This is what I am trying to do...
#!/bin/bash
array_local=(1 2 3 4 5)
ssh user@server << EOF
index_remote=1
echo \$index_remote
echo \${array_local[\$index_remote]}
EOF
When I try to run the above script I get the O/P as 1 and a null value (blank space). I wanted ${array_local[$index_remote} value to be 2 instead of null, I need to access this local array using remote variable for my further work in the script..
<<EOF
results variable expansion happening on the local machine, but you only defined the variable i
on the remote machine. You need to think carefully about where you want to do the expansion. You haven't explained in your question whether the value of i
is defined client-side or server-side, but I'm guessing from your subsequent comments that you want it done server-side.

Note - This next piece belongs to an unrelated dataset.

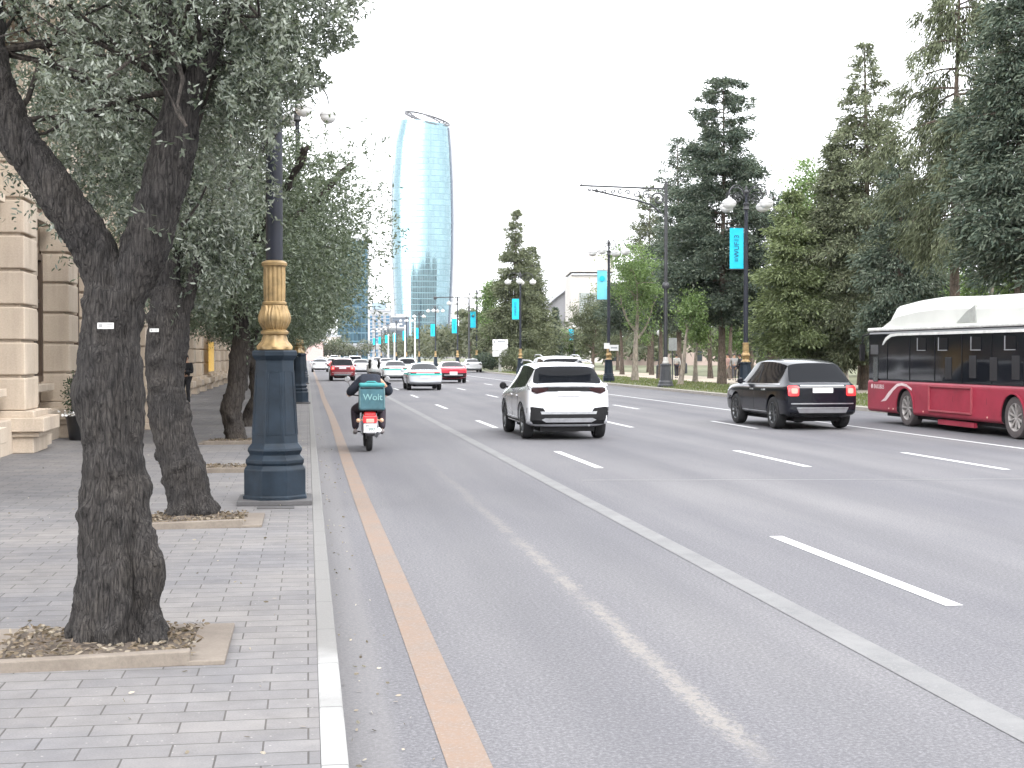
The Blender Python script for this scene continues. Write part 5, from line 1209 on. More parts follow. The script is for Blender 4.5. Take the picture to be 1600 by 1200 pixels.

In that case you'll need to pass the array contents over ssh
, which requires careful quoting:
ssh hostname@server <<EOF
i=1
eval `typeset -p array_local`
echo \${array_local[\$i]}
EOF
typeset -p array_local
will output the string
declare -a array_local='([0]="1" [1]="2" [2]="3" [3]="4" [4]="5")'
Since this is inside backticks, it will get expanded client-side within the EOF
-delimited heredoc, and then evaluated server-side by the eval
. In other words it's equivalent to:
ssh hostname@server <<'EOF'
i=1
declare -a array_local='([0]="1" [1]="2" [2]="3" [3]="4" [4]="5")'
echo ${array_local[$i]}
EOF
Notice the difference in EOF
quoting between the two examples. The first one allows parameter and shell expansion, and the second doesn't. That's why the echo
line in the first one needs quoting, to ensure that parameter expansion happens server-side not client-side.